Sunday 10 March 2013

Max Allen Collins: Stakhanovite or Fordist, he's worth a read





Drew Ratter writes:

Max Allen Collins. I came across him because for a while he was a giveaway on Kindle. Gone far too dear now, regrettably.

He is fantastically prolific, and hopefully made a reasonable bag of cash from Road to Perdition, which was a pretty good gangster film, excellent Tom Hanks, weak Jude Law, and a brilliant late performance by Paul Newman. It was a graphic novel, by the way, which makes Collins more and more like a renaissance man(he did another version after the release of the movie, a tie in novel; indeed there's a whole series of 'Road to...' books) 

God knows how many tie-ins he's written. One other is American Gangster, which I have not read. It isn't a very comprehensible thing to do, really. Dr Who novelisations, anyone?
An excellent movie though, with real people, like Bumpy Johnson, and his successor in the heroin business, the brilliant Frank Lucas. His innovation was bringing in pure heroin in (or under, depending on which story you believe) coffins returning from Vietnam. Entrepreneurial or what?
The Nathan Heller novels are what I devoured one after the other in Inverness, with which there is no other connection. They're good, likewise built with real historical figures, from Ma Barker and Baby Face Nelson to Amelia Earhart, in Flying Blind, to the Kingfish, Huey Long, himself, in Blood and Thunder. You can see the point, strong characters and easy research. Speed!

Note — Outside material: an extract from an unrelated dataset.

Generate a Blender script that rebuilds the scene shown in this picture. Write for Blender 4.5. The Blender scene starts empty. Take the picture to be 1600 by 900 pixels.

Among Heller's close friends he numbers Frank Nitti, a notorious gangland figure, and among his lovers, the aforesaid Amelia Earhart and Sally Rand. The latter was most famous for her bubble dance.

Collins is one of the kind of American writing industries that produce  the kind of world beating TV we all love. Individual talent and Stakhanovism just can't produce this kind of mass and volume. We have to look for Fordism, and the kind of techniques which build a Liberty Ship in nine days.

With the amount of material by Collins on the market, there is bound to be chaff, as well as real wheat. Anybody wanting to have a go should stick with the Nathan Heller novels. That's enough commitment, I think. But, as I say, they're good!